The ethical dimension of the framework is grounded firmly in South Africa’s Constitution and Bill of Rights. The policy lists specific constitutional provisions that AI must not be used to violate. Notably, it invokes the African philosophy of ubuntu — emphasising interdependence, community, and shared responsibility — as a guiding lens for how AI should be developed and deployed in the South African context.
Proposed Safeguards
Among the key safeguards proposed are mandatory human rights and gender impact assessments for AI systems operating in high-risk domains, as well as requirements for human-in-the-loop oversight in critical decision-making environments. Public sector and high-risk AI systems would also be required to meet standards of “sufficient explainability” and “sufficient transparency.” Additional protections are proposed for children, specifically guarding against manipulative AI-driven advertising and gamified features designed to maximise screen time.
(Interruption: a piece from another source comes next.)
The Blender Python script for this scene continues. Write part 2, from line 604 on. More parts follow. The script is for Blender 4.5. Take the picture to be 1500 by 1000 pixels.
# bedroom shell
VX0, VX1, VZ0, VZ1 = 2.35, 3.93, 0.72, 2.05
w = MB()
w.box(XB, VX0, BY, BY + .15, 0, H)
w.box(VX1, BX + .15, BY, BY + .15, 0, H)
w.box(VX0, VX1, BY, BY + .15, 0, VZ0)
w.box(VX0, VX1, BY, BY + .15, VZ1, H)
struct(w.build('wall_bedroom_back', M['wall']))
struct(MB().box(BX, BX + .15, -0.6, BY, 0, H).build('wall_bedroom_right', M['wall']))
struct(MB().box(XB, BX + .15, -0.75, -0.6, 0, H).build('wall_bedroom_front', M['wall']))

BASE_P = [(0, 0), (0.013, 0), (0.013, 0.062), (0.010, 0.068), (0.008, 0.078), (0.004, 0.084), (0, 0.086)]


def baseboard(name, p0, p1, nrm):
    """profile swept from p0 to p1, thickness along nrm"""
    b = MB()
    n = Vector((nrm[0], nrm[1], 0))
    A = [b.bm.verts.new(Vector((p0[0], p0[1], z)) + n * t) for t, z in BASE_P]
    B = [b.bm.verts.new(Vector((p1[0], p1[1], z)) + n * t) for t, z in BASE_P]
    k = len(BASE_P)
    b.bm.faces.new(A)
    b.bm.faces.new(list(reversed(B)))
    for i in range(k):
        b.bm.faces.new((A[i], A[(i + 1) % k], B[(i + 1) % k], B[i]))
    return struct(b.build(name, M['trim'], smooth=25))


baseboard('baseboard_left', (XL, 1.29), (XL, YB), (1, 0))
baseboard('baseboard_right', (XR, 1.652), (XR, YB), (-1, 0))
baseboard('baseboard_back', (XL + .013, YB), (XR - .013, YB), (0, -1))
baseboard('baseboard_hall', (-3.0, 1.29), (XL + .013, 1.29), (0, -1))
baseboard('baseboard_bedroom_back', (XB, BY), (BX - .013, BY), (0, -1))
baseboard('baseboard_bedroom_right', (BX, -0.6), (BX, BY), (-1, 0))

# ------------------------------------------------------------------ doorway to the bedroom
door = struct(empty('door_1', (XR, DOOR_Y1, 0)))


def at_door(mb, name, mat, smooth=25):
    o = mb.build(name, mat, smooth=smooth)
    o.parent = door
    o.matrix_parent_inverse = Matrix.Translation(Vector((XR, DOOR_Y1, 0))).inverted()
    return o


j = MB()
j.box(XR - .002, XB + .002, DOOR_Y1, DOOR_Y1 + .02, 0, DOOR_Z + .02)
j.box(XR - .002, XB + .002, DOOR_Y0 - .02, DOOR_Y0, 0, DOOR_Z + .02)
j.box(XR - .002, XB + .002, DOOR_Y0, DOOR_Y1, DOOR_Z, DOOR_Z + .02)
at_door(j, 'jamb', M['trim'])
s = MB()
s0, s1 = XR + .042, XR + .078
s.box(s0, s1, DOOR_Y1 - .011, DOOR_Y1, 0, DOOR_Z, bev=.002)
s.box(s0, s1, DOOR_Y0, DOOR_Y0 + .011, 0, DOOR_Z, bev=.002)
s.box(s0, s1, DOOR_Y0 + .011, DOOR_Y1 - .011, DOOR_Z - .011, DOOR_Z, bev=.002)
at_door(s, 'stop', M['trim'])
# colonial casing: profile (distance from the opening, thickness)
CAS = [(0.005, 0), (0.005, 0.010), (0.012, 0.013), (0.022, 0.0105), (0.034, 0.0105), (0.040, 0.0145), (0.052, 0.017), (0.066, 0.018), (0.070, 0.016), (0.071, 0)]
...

The implementation plan is structured in three phases. In the current 2025/2026 financial year, the policy would be finalised and draft regulatory requirements for “unacceptable risk” AI uses would be identified. Year two (2026/2027) would see those guidelines published and high-risk regulatory requirements implemented across sectors. Full implementation is targeted for 2027/2028, with the entire framework subject to a comprehensive review every three years — or sooner if major technological or legislative shifts demand it.
Written submissions on the draft policy are due by 10 June 2026. Whether the ambitious institutional blueprint survives contact with South Africa’s fiscal realities and the public consultation process remains to be seen, but the document marks a significant step in the country’s attempt to shape its AI future on its own terms.